Collected data entries:
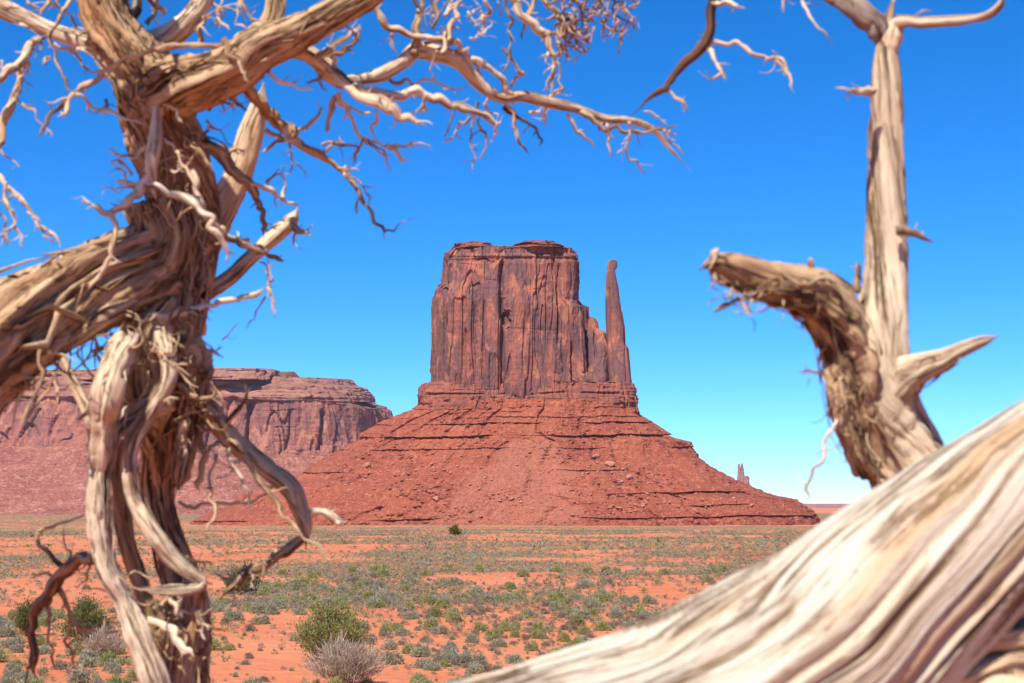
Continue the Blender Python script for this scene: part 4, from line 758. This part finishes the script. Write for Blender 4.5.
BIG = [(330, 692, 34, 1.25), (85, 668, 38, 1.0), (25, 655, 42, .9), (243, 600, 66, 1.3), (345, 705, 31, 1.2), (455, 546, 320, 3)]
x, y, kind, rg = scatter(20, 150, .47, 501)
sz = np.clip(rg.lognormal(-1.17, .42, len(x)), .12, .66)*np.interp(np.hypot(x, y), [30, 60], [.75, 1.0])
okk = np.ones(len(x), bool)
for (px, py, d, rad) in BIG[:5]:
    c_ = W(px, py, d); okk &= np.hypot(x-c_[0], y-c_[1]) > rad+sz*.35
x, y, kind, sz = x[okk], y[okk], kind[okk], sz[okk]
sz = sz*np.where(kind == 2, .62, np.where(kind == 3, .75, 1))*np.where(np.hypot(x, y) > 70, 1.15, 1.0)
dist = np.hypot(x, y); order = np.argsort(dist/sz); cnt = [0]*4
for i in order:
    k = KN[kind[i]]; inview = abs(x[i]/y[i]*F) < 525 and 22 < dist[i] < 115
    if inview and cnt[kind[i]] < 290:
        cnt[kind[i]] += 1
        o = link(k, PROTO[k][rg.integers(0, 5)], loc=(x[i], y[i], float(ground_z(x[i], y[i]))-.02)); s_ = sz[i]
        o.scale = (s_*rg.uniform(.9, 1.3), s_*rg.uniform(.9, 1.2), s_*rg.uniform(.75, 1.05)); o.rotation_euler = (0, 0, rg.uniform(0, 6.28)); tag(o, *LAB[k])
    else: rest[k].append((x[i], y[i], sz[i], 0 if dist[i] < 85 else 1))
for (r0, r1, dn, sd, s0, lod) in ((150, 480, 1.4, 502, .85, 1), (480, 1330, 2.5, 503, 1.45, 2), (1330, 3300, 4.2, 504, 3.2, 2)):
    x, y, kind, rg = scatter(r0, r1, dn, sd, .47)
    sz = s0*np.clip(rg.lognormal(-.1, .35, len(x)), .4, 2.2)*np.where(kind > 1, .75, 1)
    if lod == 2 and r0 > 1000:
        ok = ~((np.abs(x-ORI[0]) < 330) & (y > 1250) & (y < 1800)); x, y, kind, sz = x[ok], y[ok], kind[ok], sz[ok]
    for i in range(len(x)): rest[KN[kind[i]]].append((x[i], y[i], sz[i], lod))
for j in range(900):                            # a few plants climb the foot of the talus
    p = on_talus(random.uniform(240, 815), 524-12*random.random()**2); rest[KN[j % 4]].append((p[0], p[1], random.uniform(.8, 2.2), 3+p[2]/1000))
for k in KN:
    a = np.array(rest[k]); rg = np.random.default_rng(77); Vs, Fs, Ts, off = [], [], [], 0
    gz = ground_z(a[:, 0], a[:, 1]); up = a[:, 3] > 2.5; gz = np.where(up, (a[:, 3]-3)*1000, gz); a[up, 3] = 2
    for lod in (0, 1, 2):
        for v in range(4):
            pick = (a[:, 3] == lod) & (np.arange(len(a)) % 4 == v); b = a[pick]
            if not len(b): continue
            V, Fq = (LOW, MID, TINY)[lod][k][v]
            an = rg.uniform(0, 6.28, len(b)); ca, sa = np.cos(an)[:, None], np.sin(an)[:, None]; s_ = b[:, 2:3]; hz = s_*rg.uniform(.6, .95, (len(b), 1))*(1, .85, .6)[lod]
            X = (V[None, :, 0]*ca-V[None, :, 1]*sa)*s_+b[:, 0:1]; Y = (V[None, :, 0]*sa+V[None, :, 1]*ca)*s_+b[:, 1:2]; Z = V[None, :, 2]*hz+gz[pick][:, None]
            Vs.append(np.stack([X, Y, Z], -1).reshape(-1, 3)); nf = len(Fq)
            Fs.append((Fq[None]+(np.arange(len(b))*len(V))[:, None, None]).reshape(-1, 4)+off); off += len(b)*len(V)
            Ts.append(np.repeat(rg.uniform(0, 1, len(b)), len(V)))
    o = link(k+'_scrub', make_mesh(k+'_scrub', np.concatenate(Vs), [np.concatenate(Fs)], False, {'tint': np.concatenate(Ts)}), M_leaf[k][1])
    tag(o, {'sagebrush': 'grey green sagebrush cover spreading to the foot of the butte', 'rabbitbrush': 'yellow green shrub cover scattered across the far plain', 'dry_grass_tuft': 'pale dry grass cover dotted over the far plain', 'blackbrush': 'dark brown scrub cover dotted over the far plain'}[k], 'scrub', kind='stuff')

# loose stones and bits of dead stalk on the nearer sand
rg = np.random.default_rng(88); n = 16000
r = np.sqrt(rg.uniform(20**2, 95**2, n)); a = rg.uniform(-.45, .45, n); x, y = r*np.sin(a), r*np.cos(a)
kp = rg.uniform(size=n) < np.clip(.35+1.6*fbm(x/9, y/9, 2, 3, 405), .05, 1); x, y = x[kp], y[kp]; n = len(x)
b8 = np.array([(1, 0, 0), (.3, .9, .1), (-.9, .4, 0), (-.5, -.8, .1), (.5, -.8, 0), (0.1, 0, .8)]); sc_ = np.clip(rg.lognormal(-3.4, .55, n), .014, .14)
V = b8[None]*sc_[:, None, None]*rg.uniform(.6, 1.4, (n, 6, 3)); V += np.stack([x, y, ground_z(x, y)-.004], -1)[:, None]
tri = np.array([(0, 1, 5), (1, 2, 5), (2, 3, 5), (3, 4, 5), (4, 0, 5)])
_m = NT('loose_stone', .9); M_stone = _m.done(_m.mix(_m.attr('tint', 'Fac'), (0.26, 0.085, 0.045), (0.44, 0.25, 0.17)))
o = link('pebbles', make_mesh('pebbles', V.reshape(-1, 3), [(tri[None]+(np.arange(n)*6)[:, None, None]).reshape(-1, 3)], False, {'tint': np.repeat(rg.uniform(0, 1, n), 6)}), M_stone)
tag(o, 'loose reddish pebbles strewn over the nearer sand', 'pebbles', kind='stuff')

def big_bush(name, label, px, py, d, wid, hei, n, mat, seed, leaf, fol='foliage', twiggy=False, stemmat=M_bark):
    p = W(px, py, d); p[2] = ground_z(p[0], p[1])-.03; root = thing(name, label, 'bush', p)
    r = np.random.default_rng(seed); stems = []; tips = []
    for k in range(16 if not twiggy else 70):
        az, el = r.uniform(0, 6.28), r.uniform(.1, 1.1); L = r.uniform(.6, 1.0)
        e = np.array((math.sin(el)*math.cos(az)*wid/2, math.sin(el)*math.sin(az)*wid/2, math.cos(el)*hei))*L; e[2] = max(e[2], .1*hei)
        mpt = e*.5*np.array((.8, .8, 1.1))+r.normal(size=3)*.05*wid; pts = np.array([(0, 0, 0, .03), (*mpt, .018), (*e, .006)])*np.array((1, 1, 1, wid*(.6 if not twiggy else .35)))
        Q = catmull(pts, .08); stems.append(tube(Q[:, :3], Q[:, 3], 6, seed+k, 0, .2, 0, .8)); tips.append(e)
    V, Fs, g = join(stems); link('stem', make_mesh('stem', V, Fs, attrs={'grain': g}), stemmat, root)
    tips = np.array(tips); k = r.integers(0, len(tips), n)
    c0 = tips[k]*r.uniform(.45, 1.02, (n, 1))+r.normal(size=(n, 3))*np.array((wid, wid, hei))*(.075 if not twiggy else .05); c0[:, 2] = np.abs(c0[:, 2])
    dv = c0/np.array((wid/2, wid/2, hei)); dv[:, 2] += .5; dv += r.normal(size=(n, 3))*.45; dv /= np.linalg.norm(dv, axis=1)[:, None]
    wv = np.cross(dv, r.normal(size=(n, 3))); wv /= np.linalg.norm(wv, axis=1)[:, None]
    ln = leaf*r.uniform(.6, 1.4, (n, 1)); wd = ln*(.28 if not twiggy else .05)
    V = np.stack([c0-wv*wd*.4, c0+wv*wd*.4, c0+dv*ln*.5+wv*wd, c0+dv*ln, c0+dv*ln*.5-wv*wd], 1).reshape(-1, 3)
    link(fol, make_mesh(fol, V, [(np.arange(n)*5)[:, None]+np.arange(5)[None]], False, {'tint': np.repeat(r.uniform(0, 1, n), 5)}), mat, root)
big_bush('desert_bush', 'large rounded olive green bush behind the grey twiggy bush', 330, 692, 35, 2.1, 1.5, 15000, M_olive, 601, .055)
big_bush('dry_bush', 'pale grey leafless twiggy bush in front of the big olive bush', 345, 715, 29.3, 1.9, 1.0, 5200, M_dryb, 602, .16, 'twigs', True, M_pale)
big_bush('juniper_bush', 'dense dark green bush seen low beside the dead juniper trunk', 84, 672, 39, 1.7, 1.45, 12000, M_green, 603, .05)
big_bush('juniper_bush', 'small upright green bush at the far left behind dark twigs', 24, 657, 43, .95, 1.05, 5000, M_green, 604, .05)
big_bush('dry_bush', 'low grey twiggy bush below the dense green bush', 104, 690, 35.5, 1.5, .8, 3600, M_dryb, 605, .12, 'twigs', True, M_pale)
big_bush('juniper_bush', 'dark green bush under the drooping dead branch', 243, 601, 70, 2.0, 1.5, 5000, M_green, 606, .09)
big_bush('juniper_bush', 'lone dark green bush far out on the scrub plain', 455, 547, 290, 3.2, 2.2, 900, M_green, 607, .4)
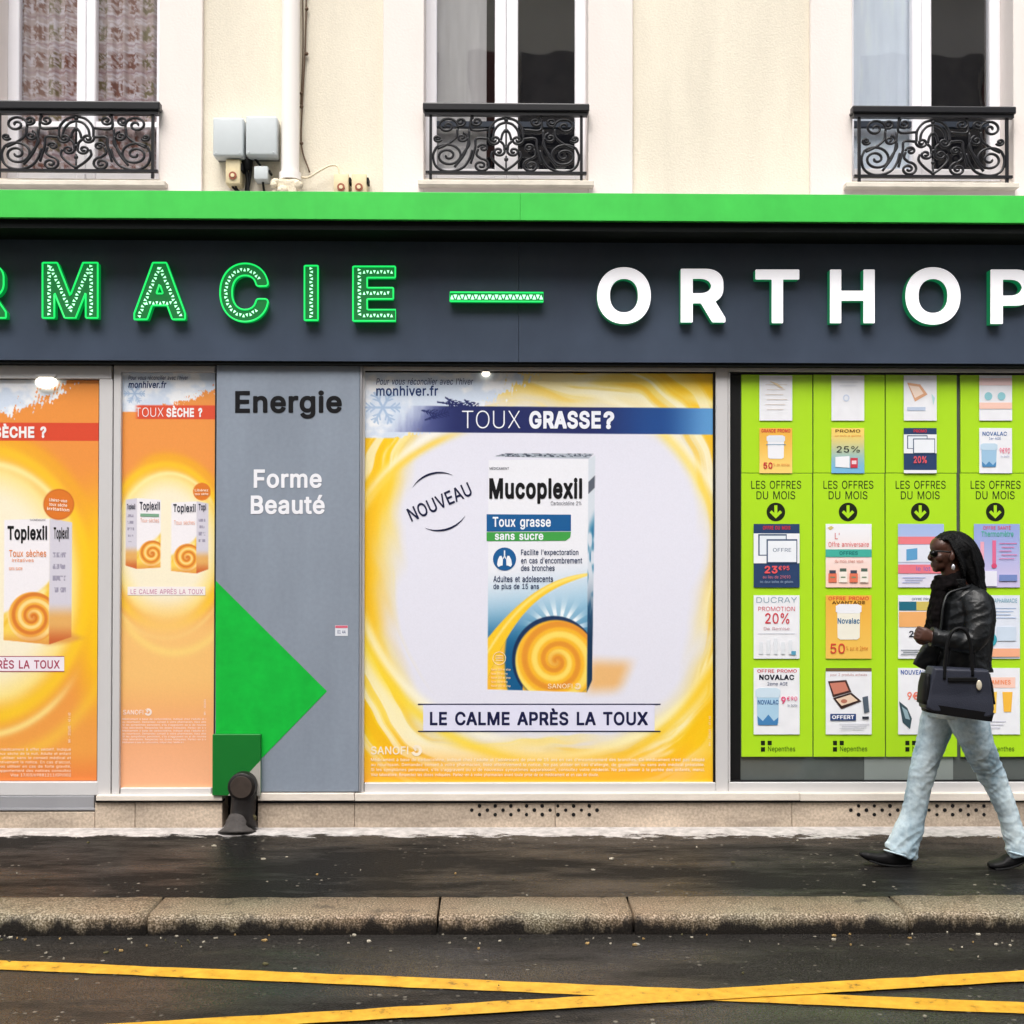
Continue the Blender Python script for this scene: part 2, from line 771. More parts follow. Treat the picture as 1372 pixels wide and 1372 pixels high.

- [What to produce]:
Each line in the listing above that contains "from" should be copied.

- [Complete answer]:
Continue the Blender Python script for this scene: part 4, from line 758. This part finishes the script. Write for Blender 4.5.
Continue the Blender Python script for this scene: part 2, from line 771. More parts follow. Treat the picture as 1372 pixels wide and 1372 pixels high.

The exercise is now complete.